A declaration by Spain reacting to Gibraltar's inclusion in an OECD framework on tax transparency demonstrates that the Spanish Government's position on Gibraltar remains unchanged, the GSD said yesterday.
The Opposition was reacting to news that Gibraltar had been included in the base erosion profit shifting [BEPS] framework after Spain lifted a veto following the signing of the tax treaty covering Gibraltar and Spain.
The Gibraltar Government said inclusion in the BEPS structure underlined Gibraltar's commitment to international standards on tax transparency and cooperation, and was a "tangible deliverable" stemming from the tax treaty with Spain.
But although Spain lifted its veto on Gibraltar inclusion in BEPS, it made a declaration setting out its longstanding position on sovereignty, decolonisation and its view that Gibraltar's authorities were "of a local nature".

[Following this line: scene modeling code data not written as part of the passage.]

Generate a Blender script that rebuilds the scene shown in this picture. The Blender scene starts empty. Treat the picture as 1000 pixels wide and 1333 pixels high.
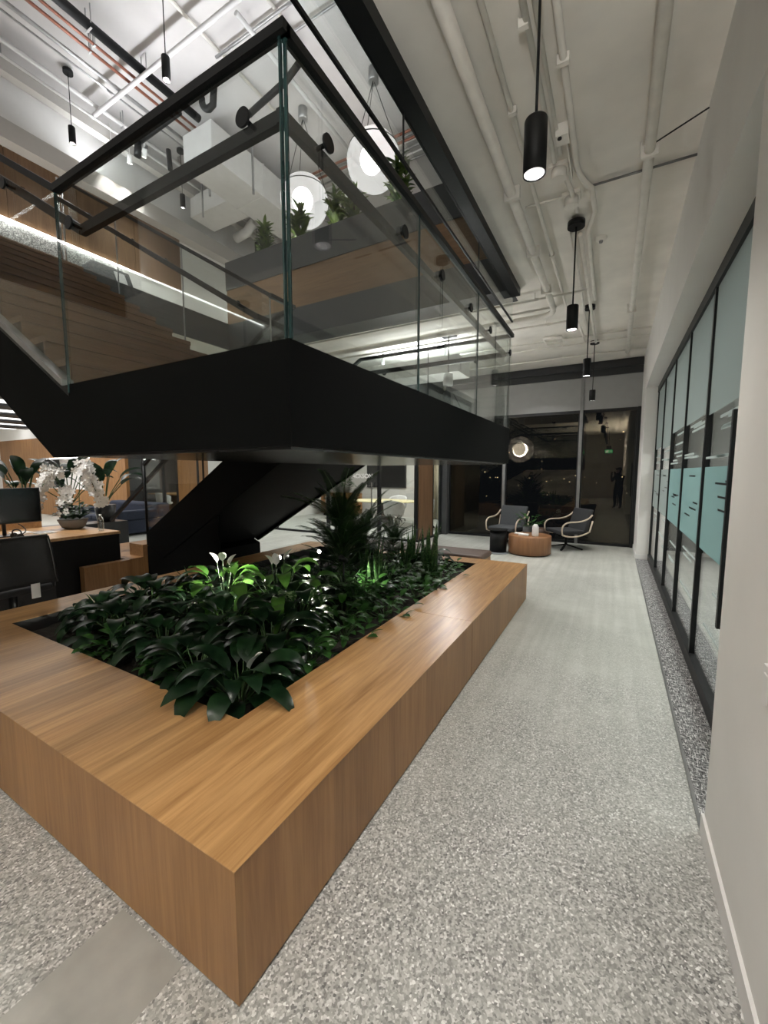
import bpy, math, random
from mathutils import Vector, Matrix
from math import sin, cos, pi, radians
R = random.Random(7)
SC = bpy.context.scene
COL = SC.collection

# ---------------------------------------------------------------- camera
F_PX, PITCH, YAW, CAM_H = 531.42, .0970663, .5121658, 1.60
cd = bpy.data.cameras.new('camera'); cam = bpy.data.objects.new('camera', cd); COL.objects.link(cam)
cd.sensor_fit = 'VERTICAL'; cd.sensor_height = 24.0; cd.sensor_width = 18.0
cd.lens = 24.0 * F_PX / 1333.0
cd.clip_start = .02; cd.clip_end = 400
cam.location = (0, 0, CAM_H)
cam.rotation_euler = (pi / 2 - PITCH, 0, YAW)
SC.camera = cam

# ---------------------------------------------------------------- world and exposure
w = bpy.data.worlds.new('night'); SC.world = w; w.use_nodes = True
bg = w.node_tree.nodes['Background']; bg.inputs[0].default_value = (.012, .015, .022, 1); bg.inputs[1].default_value = .5
vs = SC.view_settings
vs.view_transform = 'Standard'; vs.look = 'None'; vs.gamma = 1; vs.use_curve_mapping = False
vs.exposure = 1.12
SC.cycles.max_bounces = 8; SC.cycles.diffuse_bounces = 4; SC.cycles.glossy_bounces = 4
SC.cycles.transparent_max_bounces = 24; SC.cycles.transmission_bounces = 4
SC.cycles.sample_clamp_indirect = 6.0; SC.cycles.caustics_reflective = False; SC.cycles.caustics_refractive = False

# ---------------------------------------------------------------- lights of the rooms, with added uplighting
def light(kind, name, loc, power, color=(1, .95, .88), size=.1, size_y=None, aim=None, cone=110, blend=.8):
    d = bpy.data.lights.new(name, kind); d.energy = power; d.color = color
    if kind == 'AREA':
        d.shape = 'RECTANGLE'; d.size = size; d.size_y = size_y or size
    else:
        d.shadow_soft_size = size
    if kind == 'SPOT':
        d.spot_size = radians(cone); d.spot_blend = blend
    o = bpy.data.objects.new(name, d); COL.objects.link(o); o.location = loc
    if aim is not None:
        v = Vector(aim) - Vector(loc); o.rotation_euler = v.to_track_quat('-Z', 'Y').to_euler()
    return o
WARM = (1, .95, .88); NEUT = (1, .98, .95); COOL = (.93, .96, 1)
# concealed LED cove on the ledge of the upper left wall
light('AREA', 'upper_cove_light', (-8.78, 4.5, 7.24), 80, COOL, .10, 15, aim=(-8.62, 4.5, 8.25))
# LED line under the wood panels of the upper wall (washes the felt)
light('AREA', 'felt_led_light', (-8.9, 3.2, 5.74), 16, NEUT, .05, 9, aim=(-8.95, 3.2, 4.6))
# upper floor downlights
for (x, y) in ((-7.9, 1.2), (-4.5, 8.6), (-8.0, 10.4), (-2.2, 8.2), (-3.0, -0.6), (-6.0, -.6), (-5.0, 2.5)):
    light('SPOT', 'upper_downlight', (x, y, 8.05), 16, NEUT, .08, aim=(x, y, 0), cone=130)
# meeting rooms and the lounge behind the reception
light('AREA', 'meeting_room_light', (-6.2, 10.6, 3.05), 85, NEUT, 3.2, 1.4, aim=(-6.2, 10.6, 0))
light('AREA', 'conference_light', (-13.0, 10.2, 3.05), 45, NEUT, 2.0, 1.2, aim=(-13, 10.2, 0))
light('AREA', 'lounge_light', (-13.5, 4.6, 3.15), 75, NEUT, 7, 3.0, aim=(-13.5, 4.6, 0))
light('SPOT', 'reception_light', (-6.6, 2.0, 3.85), 150, NEUT, .06, aim=(-6.5, 2.4, .8), cone=80)
light('AREA', 'side_office_light', (2.6, 5.0, 3.05), 75, NEUT, 1.6, 5.0, aim=(2.6, 5.0, 0))
# uplighting added from hidden and unseen spots to brighten the lower ceiling
light('AREA', 'channel_uplight', (-3.35, 7.35, 3.69), 26, COOL, 1.6, .5, aim=(-3.35, 7.35, 4))  # added lamp hidden on the boxed air unit, gives the LED glow above
for (x, y) in ((.2, -2.6), (.2, -4.4), (.15, -6.2)):
    light('SPOT', 'added_ceiling_beam', (x, y, 1.86), 360, NEUT, .10, aim=(x, y + .4, 4), cone=150, blend=1)  # added beams out of view that lift the corridor ceiling
# far lounge by the night windows
for (x, y) in ((-3.4, 7.6), (-1.5, 9.0), (-5.2, 7.2), (-8.2, 7.4)):
    light('SPOT', 'lounge_downlight', (x, y, 3.8), 60, NEUT, .06, aim=(x, y, 0), cone=120)
# ---------------------------------------------------------------- material helpers
def new_mat(name):
    m = bpy.data.materials.new(name); m.use_nodes = True
    nt = m.node_tree; nt.nodes.clear()
    out = nt.nodes.new('ShaderNodeOutputMaterial')
    return m, nt, out
def nd(nt, typ, **kw):
    n = nt.nodes.new(typ)
    for k, v in kw.items():
        if k.startswith('i_'):
            key = k[2:]
            key = int(key) if key.isdigit() else key.replace('_', ' ')
            n.inputs[key].default_value = v
        else:
            setattr(n, k, v)
    return n
def c4(c): return (c[0], c[1], c[2], 1)
def pbsdf(nt, out, color=None, rough=.5, metal=0, spec=.5):
    b = nd(nt, 'ShaderNodeBsdfPrincipled')
    if color is not None: b.inputs['Base Color'].default_value = c4(color)
    b.inputs['Roughness'].default_value = rough; b.inputs['Metallic'].default_value = metal
    b.inputs['Specular IOR Level'].default_value = spec
    nt.links.new(b.outputs[0], out.inputs[0])
    return b
def ramp(nt, stops):
    r = nd(nt, 'ShaderNodeValToRGB'); e = r.color_ramp.elements
    while len(e) < len(stops): e.new(.5)
    for q, (p, c) in zip(e, stops):
        q.position = p; q.color = c4(c)
    return r
def plain(name, color, rough=.5, metal=0, spec=.5, var=.12, scale=6, bump=0.0):
    m, nt, out = new_mat(name); b = pbsdf(nt, out, color, rough, metal, spec)
    tc = nd(nt, 'ShaderNodeTexCoord'); no = nd(nt, 'ShaderNodeTexNoise', i_Scale=scale, i_Detail=4.0)
    nt.links.new(tc.outputs['Object'], no.inputs['Vector'])
    lo = [c * (1 - var) for c in color]; hi = [min(1, c * (1 + var)) for c in color]
    r = ramp(nt, [(.3, lo), (.7, hi)])
    nt.links.new(no.outputs['Fac'], r.inputs[0]); nt.links.new(r.outputs[0], b.inputs['Base Color'])
    if bump:
        bp = nd(nt, 'ShaderNodeBump', i_Strength=bump, i_Distance=.01)
        nt.links.new(no.outputs['Fac'], bp.inputs['Height']); nt.links.new(bp.outputs[0], b.inputs['Normal'])
    return m
def emit(name, color, strength):
    m, nt, out = new_mat(name)
    e = nd(nt, 'ShaderNodeEmission', i_Color=c4(color), i_Strength=strength)
    nt.links.new(e.outputs[0], out.inputs[0]); return m
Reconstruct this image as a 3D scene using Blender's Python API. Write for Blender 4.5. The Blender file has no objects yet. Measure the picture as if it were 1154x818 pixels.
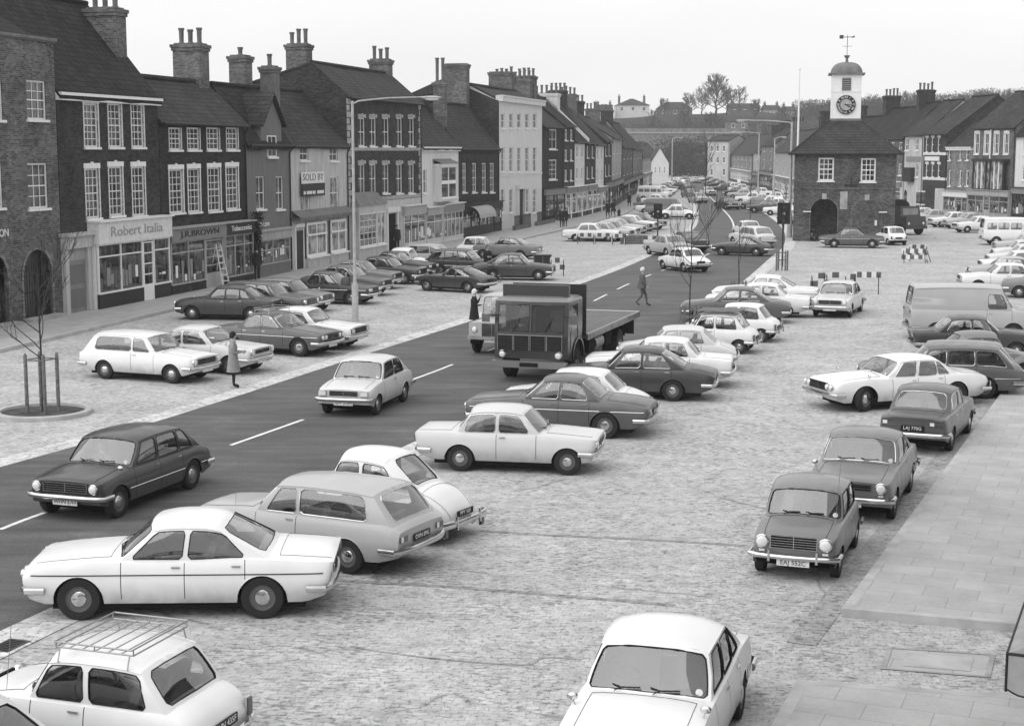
import bpy, bmesh, math, random
from mathutils import Vector, Matrix
PI = math.pi
rad = math.radians
scene = bpy.context.scene
COL = scene.collection
rng = random.Random(7)

# ------------------------------------------------------------------ camera model of the photograph (1154 x 818)
CAM_H, FPX, CX, CY, HORIZON = 6.8, 1750.0, 577.0, 409.0, 170.0
TH = math.atan((CY - HORIZON) / FPX)
ct, st = math.cos(TH), math.sin(TH)

def G(px, py, z=0.0):
    """world point at height z seen at photo pixel px,py"""
    dx = px - CX; u = CY - py
    dy = u * st + FPX * ct
    dz = u * ct - FPX * st
    t = (z - CAM_H) / dz
    return Vector((dx * t, dy * t, z))

def ZH(py, Y):
    """height of something standing at distance Y whose top is seen on photo row py"""
    k = (CY - py) / FPX
    return CAM_H + Y * (k * ct - st) / (ct + k * st)

def AT(px, Y, z=0.0):
    """point at distance Y and height z on photo column px"""
    return Vector(((px - CX) / FPX * (Y * ct - (z - CAM_H) * st), Y, z))

# ------------------------------------------------------------------ materials (a black and white photograph: grey tones only)
def _nodes(name):
    m = bpy.data.materials.new(name); m.use_nodes = True
    nt = m.node_tree; nt.nodes.clear()
    out = nt.nodes.new('ShaderNodeOutputMaterial'); b = nt.nodes.new('ShaderNodeBsdfPrincipled')
    nt.links.new(b.outputs[0], out.inputs[0]); b.inputs['Specular IOR Level'].default_value = .18
    return m, nt, b

def N(nt, kind, **kw):
    n = nt.nodes.new(kind)
    for k, v in kw.items():
        if k.startswith('i_'): n.inputs[k[2:].replace('_', ' ')].default_value = v
        else: setattr(n, k, v)
    return n

def ramp(nt, fac, stops):
    r = nt.nodes.new('ShaderNodeValToRGB'); cr = r.color_ramp
    while len(cr.elements) < len(stops): cr.elements.new(0.5)
    for e, (p, v) in zip(cr.elements, stops):
        e.position = p; e.color = (v, v, v, 1)
    nt.links.new(fac, r.inputs[0]); return r.outputs[0]

def g4(v): return (v, v, v, 1)

def mix(nt, fac, a, b, mode='MIX'):
    n = nt.nodes.new('ShaderNodeMix'); n.data_type = 'RGBA'; n.blend_type = mode
    for idx, val in ((0, fac), (6, a), (7, b)):
        if isinstance(val, (int, float)):
            n.inputs[idx].default_value = val if idx == 0 else g4(val)
        else: nt.links.new(val, n.inputs[idx])
    return n.outputs[2]

def coords(nt, scale=(1, 1, 1), kind='Object', rot=(0, 0, 0)):
    tc = nt.nodes.new('ShaderNodeTexCoord'); mp = nt.nodes.new('ShaderNodeMapping')
    mp.inputs['Scale'].default_value = scale; mp.inputs['Rotation'].default_value = rot
    nt.links.new(tc.outputs[kind], mp.inputs[0]); return mp.outputs[0]

def noise(nt, vec, scale, detail=4, rough=.55):
    n = N(nt, 'ShaderNodeTexNoise', i_Scale=scale, i_Detail=detail, i_Roughness=rough)
    nt.links.new(vec, n.inputs['Vector']); return n.outputs['Fac']

def bump(nt, b, height, strength=.3, dist=.02):
    n = N(nt, 'ShaderNodeBump', i_Strength=strength, i_Distance=dist)
    nt.links.new(height, n.inputs['Height']); nt.links.new(n.outputs[0], b.inputs['Normal'])

def plain(name, v, rough=.6, metal=0.0, var=.12, scale=6, coat=0.0, bmp=0.0):
    m, nt, b = _nodes(name)
    c = coords(nt)
    f = noise(nt, c, scale)
    nt.links.new(ramp(nt, f, [(.3, v * (1 - var)), (.7, min(1, v * (1 + var)))]), b.inputs['Base Color'])
    b.inputs['Roughness'].default_value = rough; b.inputs['Metallic'].default_value = metal
    if coat: b.inputs['Specular IOR Level'].default_value = .5; b.inputs['Coat Weight'].default_value = coat; b.inputs['Coat Roughness'].default_value = .08
    if bmp: bump(nt, b, noise(nt, c, scale * 8), bmp, .01)
    return m

def paint(name, v, rough=.38):
    """car paint, a little road dust low down and uneven gloss"""
    m, nt, b = _nodes(name)
    c = coords(nt)
    f = noise(nt, c, 3.0, 5)
    sep = N(nt, 'ShaderNodeSeparateXYZ'); nt.links.new(c, sep.inputs[0])
    low = N(nt, 'ShaderNodeMapRange', i_From_Min=.15, i_From_Max=.60, i_To_Min=1.5, i_To_Max=0.0)
    nt.links.new(sep.outputs[2], low.inputs[0])
    mul = N(nt, 'ShaderNodeMath', operation='MULTIPLY'); nt.links.new(low.outputs[0], mul.inputs[0]); nt.links.new(f, mul.inputs[1])
    base = ramp(nt, noise(nt, c, 1.3, 3), [(.3, v * .95), (.7, min(.86, v * 1.05))])
    mul.use_clamp = True
    spk = ramp(nt, noise(nt, c, 16, 3, .7), [(.70, 1.0), (.76, .55)]); msk = ramp(nt, noise(nt, c, 2.2, 2), [(.50, 0), (.62, .8)])
    base = mix(nt, msk, base, mix(nt, 1.0, base, spk, 'MULTIPLY'))
    nt.links.new(mix(nt, mul.outputs[0], base, .17 if v > .2 else .09), b.inputs['Base Color'])
    nt.links.new(ramp(nt, f, [(.3, rough - .1), (.75, rough + .12)]), b.inputs['Roughness'])
    b.inputs['Specular IOR Level'].default_value = .5; b.inputs['Coat Weight'].default_value = .45; b.inputs['Coat Roughness'].default_value = .12
    return m

def glass(name, tint=.55, refl=.1):
    """thin window glass: partly seen through, partly mirror"""
    m = bpy.data.materials.new(name); m.use_nodes = True
    nt = m.node_tree; nt.nodes.clear()
    out = nt.nodes.new('ShaderNodeOutputMaterial')
    t = N(nt, 'ShaderNodeBsdfTransparent'); t.inputs[0].default_value = g4(tint)
    g = N(nt, 'ShaderNodeBsdfGlossy'); g.inputs['Roughness'].default_value = 0; g.inputs[0].default_value = g4(.95)
    fr = N(nt, 'ShaderNodeFresnel', i_IOR=1.52)
    ad = N(nt, 'ShaderNodeMath', operation='MULTIPLY_ADD'); nt.links.new(fr.outputs[0], ad.inputs[0]); ad.inputs[1].default_value = 1.3; ad.inputs[2].default_value = refl
    ad.use_clamp = True
    mx = N(nt, 'ShaderNodeMixShader'); nt.links.new(ad.outputs[0], mx.inputs[0]); nt.links.new(t.outputs[0], mx.inputs[1]); nt.links.new(g.outputs[0], mx.inputs[2])
    nt.links.new(mx.outputs[0], out.inputs[0]); return m

M = {}
M['white'] = paint('paint_white', .78); M['cream'] = paint('paint_cream', .62); M['light'] = paint('paint_light', .42)
M['mid'] = paint('paint_mid', .165); M['grey'] = paint('paint_grey', .085); M['dark'] = paint('paint_dark', .03); M['black'] = paint('paint_black', .018)
M['chrome'] = plain('chrome', .62, .16, 1.0, .1)
M['steel'] = plain('steel', .35, .4, .8)
M['rim'] = plain('wheel_rim', .11, .5)
M['rubber'] = plain('tyre_rubber', .028, .85, bmp=.2)
M['seal'] = plain('seal_rubber', .02, .6)
M['gap'] = plain('panel_gap', .008, .9)
M['inner'] = plain('cabin_lining', .17, .9)
M['seatm'] = plain('seat_vinyl', .20, .6)
M['under'] = plain('underbody', .012, .95)
M['glass'] = glass('car_glass', .90, .12)
M['lglass'] = glass('lorry_glass', .6, .0)
M['fglass'] = plain('far_car_glass', .20, .12, 0, .3, 2, coat=.6)
M['lamp'] = plain('lamp_glass', .75, .12, 0, .05, 4, coat=1)
M['tail'] = plain('tail_lens', .07, .25, coat=.6)
M['plate_w'] = plain('plate_white', .75, .5); M['plate_b'] = plain('plate_black', .012, .4)
M['wood'] = plain('wood', .16, .8, var=.35, scale=9, bmp=.3)
M['white_matt'] = plain('white_gloss_paint', .78, .5, var=.06)
M['black_matt'] = plain('black_gloss_paint', .02, .5)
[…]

For the GSD, this presented a "quite different" reality to the one being "flaunted" by the government.
"The Spanish BEPS declaration fully protects and asserts Spain's traditional claim to the sovereignty of Gibraltar, clearly limits Gibraltar's competence to local/internal matters and circumscribes the application of BEPS to Gibraltar in accordance with Article 10 of the Treaty of Utrecht," the GSD said.
"In sharp contrast, and in line with the spin that all are becoming accustomed to, the GSLP/Liberal Government has asserted that Gibraltar has joined the BEPS framework as a result of the tax treaty with Spain and because this recognised Gibraltar and its people."
"The Spanish declaration, however, smacks of old Spain by emphasising, several times, Spain's traditional position and it’s non-recognition of Gibraltar."
The GSD called on Chief Minister Fabian Picardo to "abandon his spin" and to stop suggesting that the tax treaty was a recognition of Gibraltar by Spain.
GSD Leader Keith Azopardi accused the Chief Minister of "trying to sell" a position that was "diametrically opposite" to the facts.
"The tax treaty was a bad agreement for Gibraltar," Mr Azopardi said.
"It taxes Gibraltarians returning home as if they lived in Spain and some of our companies as if they traded in Spain when they don’t."
"The only thing that Mr Picardo could say in its defence was to try to sell it as a recognition of Gibraltar by Spain."
"Now even that is shown to have been categorically wrong following the Spanish BEPS declaration to the OECD.”